Some NT verses indicate that it would be better for someone to die, perhaps (edited to add that word and say I don't have the specific verses in mind) even to kill the person, than let them sin and break their connection to Sanctification and with God and redemption. But, I have never read those as saying to do that, but just that it emphasizes the gravity of the circumstance. Salvation is about our souls, not our earthly lives at present.

There is a lot of killing in the old testament. I try to separate out when God is actually saying it is a good thing, or when he is testing people, like when Abraham is tested to see if he would kill his own son for God. As bad as that event is, it is important to recognize a couple of things.

One is that the worship of Moloch and his consort Ashteroth involved a lot of sex rituals and the murder of children. Child sacrifice was common among some people. Some think the Etruscans and the Carthaginians brought the Phoenician practice of child sacrifice to the western Mediterranean as groups of them figured they could start a colony away from neighbors who attacked them for that practice. The OT is especially harsh in dealing with this practice, and other civilizations in the area who were cruel conquerors are not condemned as this practice is. (the other thing worth remembering is tangential to this topic, but it is the simple fact that God sacrificed his Word made flesh, doing what Abraham only had to be willing to do. Mary suffered what Abraham did not. Israel did not get a military leader to overthrow Rome and show the iron age world who's boss. We got nothing but an assurance that glory or happiness or comfort or accolades in this life are not the point ever.)

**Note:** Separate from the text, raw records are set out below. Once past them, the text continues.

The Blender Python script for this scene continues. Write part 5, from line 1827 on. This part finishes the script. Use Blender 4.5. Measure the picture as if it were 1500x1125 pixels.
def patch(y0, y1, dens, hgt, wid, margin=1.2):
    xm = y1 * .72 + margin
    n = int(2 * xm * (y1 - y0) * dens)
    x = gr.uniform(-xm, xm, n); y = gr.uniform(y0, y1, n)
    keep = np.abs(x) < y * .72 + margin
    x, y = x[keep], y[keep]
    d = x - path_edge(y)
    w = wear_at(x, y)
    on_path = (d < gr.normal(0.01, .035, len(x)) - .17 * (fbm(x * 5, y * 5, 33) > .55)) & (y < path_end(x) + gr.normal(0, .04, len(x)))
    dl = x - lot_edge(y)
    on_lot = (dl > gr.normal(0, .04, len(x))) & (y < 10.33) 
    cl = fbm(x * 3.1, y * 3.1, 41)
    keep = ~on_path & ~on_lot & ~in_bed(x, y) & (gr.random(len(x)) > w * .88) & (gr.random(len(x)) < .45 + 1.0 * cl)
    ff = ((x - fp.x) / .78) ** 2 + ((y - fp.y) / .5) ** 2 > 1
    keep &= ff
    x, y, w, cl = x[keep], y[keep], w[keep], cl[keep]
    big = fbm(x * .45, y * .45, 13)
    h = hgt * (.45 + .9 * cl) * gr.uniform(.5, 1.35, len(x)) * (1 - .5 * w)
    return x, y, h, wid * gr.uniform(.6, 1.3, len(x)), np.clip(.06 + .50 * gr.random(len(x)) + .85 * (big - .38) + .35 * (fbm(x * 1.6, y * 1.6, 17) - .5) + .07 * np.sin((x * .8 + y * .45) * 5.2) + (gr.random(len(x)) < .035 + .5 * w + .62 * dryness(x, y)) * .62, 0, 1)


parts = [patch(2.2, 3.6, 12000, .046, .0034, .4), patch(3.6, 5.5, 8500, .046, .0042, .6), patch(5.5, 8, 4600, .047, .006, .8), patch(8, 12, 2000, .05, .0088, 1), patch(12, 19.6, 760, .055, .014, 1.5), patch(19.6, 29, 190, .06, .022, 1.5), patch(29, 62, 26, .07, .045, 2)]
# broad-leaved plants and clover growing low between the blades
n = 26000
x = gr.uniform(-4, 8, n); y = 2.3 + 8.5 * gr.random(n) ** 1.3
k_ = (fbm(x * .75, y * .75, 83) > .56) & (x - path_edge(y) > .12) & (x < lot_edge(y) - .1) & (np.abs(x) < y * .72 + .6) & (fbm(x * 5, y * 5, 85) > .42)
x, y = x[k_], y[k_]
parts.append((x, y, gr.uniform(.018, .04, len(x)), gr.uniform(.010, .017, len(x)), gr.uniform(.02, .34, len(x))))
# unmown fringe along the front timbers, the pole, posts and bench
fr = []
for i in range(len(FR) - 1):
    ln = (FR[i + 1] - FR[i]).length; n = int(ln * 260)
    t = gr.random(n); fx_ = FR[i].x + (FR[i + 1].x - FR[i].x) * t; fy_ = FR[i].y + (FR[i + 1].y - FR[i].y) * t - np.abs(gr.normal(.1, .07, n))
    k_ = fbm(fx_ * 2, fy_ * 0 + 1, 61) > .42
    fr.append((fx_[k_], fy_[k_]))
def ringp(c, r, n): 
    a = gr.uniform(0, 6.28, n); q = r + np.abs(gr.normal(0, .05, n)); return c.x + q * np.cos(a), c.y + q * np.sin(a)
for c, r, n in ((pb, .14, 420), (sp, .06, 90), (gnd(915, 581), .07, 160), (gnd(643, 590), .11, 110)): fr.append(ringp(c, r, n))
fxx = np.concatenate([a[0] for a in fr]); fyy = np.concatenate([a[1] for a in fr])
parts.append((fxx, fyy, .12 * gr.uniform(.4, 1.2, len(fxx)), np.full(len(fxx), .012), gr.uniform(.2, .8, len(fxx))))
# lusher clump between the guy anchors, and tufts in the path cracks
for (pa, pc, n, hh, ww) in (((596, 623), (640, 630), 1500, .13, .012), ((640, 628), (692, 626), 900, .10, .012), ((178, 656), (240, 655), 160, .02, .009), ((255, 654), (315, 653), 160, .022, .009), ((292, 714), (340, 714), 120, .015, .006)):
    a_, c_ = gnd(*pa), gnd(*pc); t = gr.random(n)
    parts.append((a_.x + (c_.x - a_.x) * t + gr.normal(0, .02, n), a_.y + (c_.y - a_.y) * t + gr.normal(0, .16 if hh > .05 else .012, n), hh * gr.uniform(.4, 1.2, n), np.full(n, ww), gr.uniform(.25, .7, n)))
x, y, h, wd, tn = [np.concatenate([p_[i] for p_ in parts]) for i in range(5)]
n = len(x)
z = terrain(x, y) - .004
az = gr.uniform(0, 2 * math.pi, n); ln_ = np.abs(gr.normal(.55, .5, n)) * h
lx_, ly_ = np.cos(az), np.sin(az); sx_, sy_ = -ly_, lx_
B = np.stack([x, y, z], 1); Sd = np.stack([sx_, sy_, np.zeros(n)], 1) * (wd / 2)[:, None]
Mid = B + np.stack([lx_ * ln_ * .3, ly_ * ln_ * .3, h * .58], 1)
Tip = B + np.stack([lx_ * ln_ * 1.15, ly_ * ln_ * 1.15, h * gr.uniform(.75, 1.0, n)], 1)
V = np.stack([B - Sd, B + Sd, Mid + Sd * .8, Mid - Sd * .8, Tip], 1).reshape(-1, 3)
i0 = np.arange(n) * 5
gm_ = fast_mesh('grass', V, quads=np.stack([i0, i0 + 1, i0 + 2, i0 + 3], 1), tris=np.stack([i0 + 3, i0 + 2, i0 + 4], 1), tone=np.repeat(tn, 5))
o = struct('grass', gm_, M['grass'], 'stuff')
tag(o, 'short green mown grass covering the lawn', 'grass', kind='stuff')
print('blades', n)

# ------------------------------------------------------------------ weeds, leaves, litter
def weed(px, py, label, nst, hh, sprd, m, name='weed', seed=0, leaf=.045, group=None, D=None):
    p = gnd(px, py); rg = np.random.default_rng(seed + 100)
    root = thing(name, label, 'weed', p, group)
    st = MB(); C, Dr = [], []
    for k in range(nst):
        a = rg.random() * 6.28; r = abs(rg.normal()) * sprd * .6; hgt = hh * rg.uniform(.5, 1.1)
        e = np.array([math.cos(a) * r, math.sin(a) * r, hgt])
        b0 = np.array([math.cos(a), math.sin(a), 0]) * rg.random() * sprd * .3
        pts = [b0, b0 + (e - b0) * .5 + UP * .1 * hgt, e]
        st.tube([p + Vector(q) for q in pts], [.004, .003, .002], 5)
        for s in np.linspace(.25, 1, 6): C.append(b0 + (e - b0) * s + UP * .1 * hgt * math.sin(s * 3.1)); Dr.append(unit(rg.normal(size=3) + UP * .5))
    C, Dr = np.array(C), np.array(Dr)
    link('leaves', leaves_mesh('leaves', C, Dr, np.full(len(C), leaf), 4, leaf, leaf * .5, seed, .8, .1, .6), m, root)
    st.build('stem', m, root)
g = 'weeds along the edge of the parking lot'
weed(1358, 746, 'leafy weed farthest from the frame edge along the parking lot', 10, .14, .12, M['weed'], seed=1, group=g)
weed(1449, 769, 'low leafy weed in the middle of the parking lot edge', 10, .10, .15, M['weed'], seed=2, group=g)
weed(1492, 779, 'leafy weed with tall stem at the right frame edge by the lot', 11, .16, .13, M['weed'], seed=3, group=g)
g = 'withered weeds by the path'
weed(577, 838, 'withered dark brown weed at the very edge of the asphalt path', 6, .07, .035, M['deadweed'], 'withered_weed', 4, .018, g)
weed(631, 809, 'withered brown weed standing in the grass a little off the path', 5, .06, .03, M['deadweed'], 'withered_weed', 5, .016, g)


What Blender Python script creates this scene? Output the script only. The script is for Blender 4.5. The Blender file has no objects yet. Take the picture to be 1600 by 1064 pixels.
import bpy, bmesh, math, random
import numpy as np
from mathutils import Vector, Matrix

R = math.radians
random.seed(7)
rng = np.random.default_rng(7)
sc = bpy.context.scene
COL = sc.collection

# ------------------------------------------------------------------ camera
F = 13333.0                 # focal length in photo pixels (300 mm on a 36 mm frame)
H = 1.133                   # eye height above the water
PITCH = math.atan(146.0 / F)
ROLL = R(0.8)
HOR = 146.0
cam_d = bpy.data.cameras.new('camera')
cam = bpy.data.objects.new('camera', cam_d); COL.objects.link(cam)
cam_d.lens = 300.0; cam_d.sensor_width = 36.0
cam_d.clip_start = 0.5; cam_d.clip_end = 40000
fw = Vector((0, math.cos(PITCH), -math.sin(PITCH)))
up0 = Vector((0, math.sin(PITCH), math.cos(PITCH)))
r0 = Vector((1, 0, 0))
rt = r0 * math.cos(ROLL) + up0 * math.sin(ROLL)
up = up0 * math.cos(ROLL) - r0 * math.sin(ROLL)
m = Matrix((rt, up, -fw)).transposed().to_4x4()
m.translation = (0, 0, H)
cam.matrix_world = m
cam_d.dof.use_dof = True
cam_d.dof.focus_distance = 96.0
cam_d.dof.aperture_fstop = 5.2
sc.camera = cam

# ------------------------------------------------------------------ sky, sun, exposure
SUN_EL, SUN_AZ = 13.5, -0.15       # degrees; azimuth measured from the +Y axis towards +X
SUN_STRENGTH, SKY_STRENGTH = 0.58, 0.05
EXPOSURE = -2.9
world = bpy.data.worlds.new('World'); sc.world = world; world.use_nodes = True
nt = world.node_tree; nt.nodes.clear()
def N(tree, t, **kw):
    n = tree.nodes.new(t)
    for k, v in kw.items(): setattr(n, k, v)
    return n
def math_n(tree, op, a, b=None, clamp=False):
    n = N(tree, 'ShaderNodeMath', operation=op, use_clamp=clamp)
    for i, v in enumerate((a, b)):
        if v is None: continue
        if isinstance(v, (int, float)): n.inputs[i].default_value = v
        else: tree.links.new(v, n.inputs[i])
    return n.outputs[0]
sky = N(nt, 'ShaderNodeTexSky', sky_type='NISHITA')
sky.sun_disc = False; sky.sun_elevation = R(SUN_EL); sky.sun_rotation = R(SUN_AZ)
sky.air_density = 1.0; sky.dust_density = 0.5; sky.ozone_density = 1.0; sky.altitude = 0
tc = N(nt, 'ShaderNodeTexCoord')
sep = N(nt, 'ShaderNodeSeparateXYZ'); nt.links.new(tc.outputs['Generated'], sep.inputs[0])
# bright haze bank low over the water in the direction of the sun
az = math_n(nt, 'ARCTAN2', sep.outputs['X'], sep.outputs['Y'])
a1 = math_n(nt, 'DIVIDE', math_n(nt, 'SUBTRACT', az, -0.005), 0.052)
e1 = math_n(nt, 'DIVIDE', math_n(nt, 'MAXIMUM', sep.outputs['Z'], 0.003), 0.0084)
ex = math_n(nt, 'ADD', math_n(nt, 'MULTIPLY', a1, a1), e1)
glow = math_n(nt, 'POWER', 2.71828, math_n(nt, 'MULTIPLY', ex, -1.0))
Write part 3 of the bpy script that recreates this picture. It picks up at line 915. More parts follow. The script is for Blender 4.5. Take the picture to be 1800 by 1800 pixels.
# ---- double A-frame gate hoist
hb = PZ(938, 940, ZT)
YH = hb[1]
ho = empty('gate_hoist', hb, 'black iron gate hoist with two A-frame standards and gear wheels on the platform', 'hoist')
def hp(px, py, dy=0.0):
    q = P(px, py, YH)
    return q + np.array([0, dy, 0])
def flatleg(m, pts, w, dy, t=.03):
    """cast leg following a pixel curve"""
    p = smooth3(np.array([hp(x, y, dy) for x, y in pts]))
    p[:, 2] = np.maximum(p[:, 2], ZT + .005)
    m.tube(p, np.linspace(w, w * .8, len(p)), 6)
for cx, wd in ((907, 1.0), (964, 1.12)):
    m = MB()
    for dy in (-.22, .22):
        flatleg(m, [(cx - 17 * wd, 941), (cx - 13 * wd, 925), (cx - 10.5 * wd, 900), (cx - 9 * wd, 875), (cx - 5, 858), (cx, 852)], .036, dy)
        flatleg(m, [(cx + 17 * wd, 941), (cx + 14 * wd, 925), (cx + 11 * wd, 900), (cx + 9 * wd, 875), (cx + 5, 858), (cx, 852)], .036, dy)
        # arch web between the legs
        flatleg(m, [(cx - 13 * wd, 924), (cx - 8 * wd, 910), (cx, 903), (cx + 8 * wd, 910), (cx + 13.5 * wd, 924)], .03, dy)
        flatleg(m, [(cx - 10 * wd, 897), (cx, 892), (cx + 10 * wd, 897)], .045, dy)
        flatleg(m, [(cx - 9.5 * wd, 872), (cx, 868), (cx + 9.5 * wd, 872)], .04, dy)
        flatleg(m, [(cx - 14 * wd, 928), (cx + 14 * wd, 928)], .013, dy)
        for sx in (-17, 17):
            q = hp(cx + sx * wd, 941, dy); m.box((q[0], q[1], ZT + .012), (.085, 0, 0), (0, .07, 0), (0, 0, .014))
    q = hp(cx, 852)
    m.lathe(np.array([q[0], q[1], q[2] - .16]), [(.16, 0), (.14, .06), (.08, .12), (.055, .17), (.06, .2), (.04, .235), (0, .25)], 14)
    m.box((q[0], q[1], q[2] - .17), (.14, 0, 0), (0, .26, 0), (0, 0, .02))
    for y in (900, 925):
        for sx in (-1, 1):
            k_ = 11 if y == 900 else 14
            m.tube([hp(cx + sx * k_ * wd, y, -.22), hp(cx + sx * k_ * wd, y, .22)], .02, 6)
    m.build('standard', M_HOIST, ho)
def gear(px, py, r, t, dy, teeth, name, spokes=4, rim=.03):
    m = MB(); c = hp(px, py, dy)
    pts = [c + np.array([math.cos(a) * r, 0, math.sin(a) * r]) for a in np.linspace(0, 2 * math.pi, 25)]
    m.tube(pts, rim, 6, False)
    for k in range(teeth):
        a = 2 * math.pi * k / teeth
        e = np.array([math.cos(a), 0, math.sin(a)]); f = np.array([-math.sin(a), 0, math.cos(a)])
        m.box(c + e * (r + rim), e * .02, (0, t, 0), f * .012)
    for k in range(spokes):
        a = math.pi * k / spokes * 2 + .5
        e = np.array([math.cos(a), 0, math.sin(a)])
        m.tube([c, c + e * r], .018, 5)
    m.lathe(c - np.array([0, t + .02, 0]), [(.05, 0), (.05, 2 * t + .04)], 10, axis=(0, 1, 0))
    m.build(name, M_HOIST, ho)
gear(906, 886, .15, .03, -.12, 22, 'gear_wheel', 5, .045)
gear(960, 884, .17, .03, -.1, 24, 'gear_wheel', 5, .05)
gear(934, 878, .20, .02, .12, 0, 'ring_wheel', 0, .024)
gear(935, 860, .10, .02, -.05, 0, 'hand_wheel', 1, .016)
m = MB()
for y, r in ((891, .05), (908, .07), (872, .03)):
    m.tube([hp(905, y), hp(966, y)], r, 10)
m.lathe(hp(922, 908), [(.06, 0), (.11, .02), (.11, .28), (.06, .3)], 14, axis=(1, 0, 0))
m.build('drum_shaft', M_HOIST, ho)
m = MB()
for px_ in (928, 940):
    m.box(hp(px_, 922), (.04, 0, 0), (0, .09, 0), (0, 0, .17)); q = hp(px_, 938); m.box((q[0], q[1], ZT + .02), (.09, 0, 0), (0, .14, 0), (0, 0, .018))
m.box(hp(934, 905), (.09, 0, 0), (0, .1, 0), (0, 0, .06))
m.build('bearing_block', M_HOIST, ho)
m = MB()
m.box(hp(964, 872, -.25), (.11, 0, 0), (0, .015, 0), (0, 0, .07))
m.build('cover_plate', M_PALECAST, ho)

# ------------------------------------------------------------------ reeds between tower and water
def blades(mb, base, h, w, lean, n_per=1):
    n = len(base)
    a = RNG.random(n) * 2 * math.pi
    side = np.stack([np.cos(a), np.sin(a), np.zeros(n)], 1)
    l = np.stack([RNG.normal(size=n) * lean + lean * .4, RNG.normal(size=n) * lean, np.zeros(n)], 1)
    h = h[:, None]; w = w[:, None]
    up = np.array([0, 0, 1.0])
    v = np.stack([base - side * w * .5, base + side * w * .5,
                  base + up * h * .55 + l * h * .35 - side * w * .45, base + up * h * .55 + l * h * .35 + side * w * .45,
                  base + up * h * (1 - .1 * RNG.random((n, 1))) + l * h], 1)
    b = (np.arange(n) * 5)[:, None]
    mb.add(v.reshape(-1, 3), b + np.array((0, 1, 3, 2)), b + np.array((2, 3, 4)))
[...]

This ties into the specific groups that the bible describes God telling the Israelites to wipe out, which sounds really bad but Michael Heiser makes the case that these are all groups associated with the Nephilim. If the Nephilim were wiped out, then we have no real context to understand such campaigns today. This also presumes the Nephilim were real. But if one presumes they were not, then one could equally presume the stories are not real. It seems difficult to presume the stories real but the Nephilim not real. Archaeological evidence of such destruction might be sparse, but that is often the case and needles do occasionally end up in haystacks regardless of how tough they are to find.

So, I don't know in what context you are using "really", but really Christians do not believe in murdering non-believers. The Crusades were against a force that was aggressively attacking Christendom, and also involved east-west Christian fighting which still weighs heavily on attempts to heal the schism between them. Much bad happened in the Crusades, but they are more complicated than currently believed in popular culture and not completely unjustified as one look at how Islam deals with women or non-believers would show. The Spanish Inquisition and other such events, like how Jan Hus was dealt with, I think are big problems. I do not like the idea that the church can pass some decree or sentence and the civil authorities carrying out are the ones doing the killing. It is a repetition, especially typologically, of the tag-team between temple priests and Roman authority condemning Christ.

People often do bad things, even Christians and even those who claim to act in the name of God or the Church. A big part of Catholicism is accepting that "the Church" has often had very very bad leaders not just now but across history. Such bad leaders are meant, by the worldly powers, to make us see the those bad leaders as if they were the Church. This has lead to a lot of division and lot of problems that have been seized upon by wordly powers. The biggest difference between Jan Hus and Martin Luther is that political leaders saw a chance for increased freedom and centralized power in Luther where they didn't catch the same opening when Hus was alive. It is probably more complicated than that, but that is a factor. You go from questioning "works" to beheading women who won't give Henry the VIII a son and to his daughter being advised by a guy, John Dee, who was talking to fallen angels that wanted his partner's elderly wife to have sex with John or some weird voyeuristic trip that came through their "scrying" sessions.